Türkiye Yazarlar Birliği İstanbul Şube Başkanı Mahmut Bıyıklı, Yahyalı TÜGVA Temsilciliğinin davetlisi olarak geldiği Yahyalı´da gençlerle söyleşi, gerçekleştirdi.
Yahyalı Kadın ve Gençlik Merkezi´nde düzenlen programda Bıyıklı Kültür ve Medeniyet Değerleri üzerinde durdu. Soru cevaplarla ilerleyen söyleşide Mahmut Bıyıklı şöyle konuştu:
"Biz millet olarak yeniden kültürel değerlerimizin ve medeniyet birikimimizin farkına vardığımızda her alanda söz sahibi olacağız. Tarık Buğra´nın da dediği gibi ?Kültür? diye bir şey vardır ve kültür bir toplumun olmak ya da olmamak meselesidir. Kültür önemlidir çünkü kültür bizi belirleyen, meydana getiren içine doğup içinde geliştiğimiz bir olaydır. Kültür sadece ney dinletisi hat sergisi resim tiyatro opera konser gibi değildir. Kültür öncelikle yaşama tarzı hayatı algılayışı ve yaşama biçimidir"

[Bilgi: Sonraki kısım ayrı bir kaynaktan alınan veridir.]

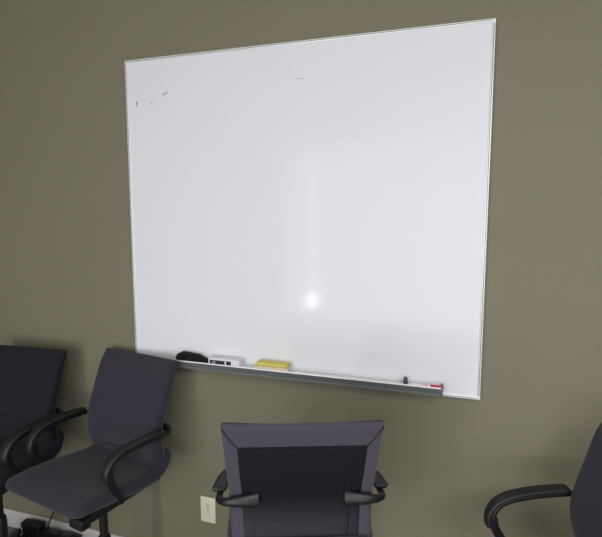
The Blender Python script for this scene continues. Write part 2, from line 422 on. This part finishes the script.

Bıyıklı, "Bir anlamda zihniyet dünyası ve buna bağlı olarak da pratiğidir. Milleti millet yapan kültürüdür. Küresel güç sahipleri Milletleri artık Katlederek soykırım uygulamıyor. Kültürel soykırım yaparak bütün milletleri kendi isteğine göre tek tipleştiriyor kendi tüketim anlayışına göre herkesleştiriyor" ifadesinde bulunarak konuşmasını şu şekilde sürdürdü:
"Batının tekniğini alan Müslümanlar batının kültürünü de ister istemez almış oldular. Son yıllarda yaşadığımız bilinç kırılmalarına zihin karışıklıklarına baktığımızda batı medeniyetinin hakim söylemlerinin Müslümanların masum bilinçaltına köklü bir şekilde nasıl yerleştiklerini üzülerek görmekteyiz. İbn Haldun ?Mağlup ebedi olarak galibin şiarına; sembollerine, kılık kıyafetine, mesleğine, diğer durum ve adetlerine, tabi olmaya düşkündür´ diyor. Gerçekten de günümüz Müslümanlarının hadiselerine yaklaşımlarındaki tavırlar sorunlara getirdikleri çözümler kafaların ne denli karışık olduğunu bize gösteriyor. Tanpınar halimiz Huzur romanında şöyle özetler, ´Kendimizi sevmiyoruz. Kafamız bir yığın mukayeselerle dolu; Dede´yi, Wagner olmadığı için, Yunus´u, Verlaine, Baki´yi Goethe ve Gide yapamadığımız için beğenmiyoruz. Uçsuz bucaksız Asya´nın o kadar zenginliği içinde, dünyanın en iyi giyinmiş milleti olduğumuz halde çırılçıplak yaşıyoruz. Coğrafya, kültür, her şey, bizden bir yeni bir terkip bekliyor; biz misyonlarımızın farkında değiliz. Başka milletlerin tecrübesini yaşamaya çalışıyoruz.´´ Bütün gençlerimiz neyi kaybettiğimizin farkında olduğu gibi neye sahip olduğumuzun da şuurunda olmalıdır. Çünkü Yarının Türkiye´si idealist gençlerin omzunda yükselecek.
Gençlerin yoğun ilgi gösterdiği program hatıra fotoğrafının çekilmesinin ardından sona erdi.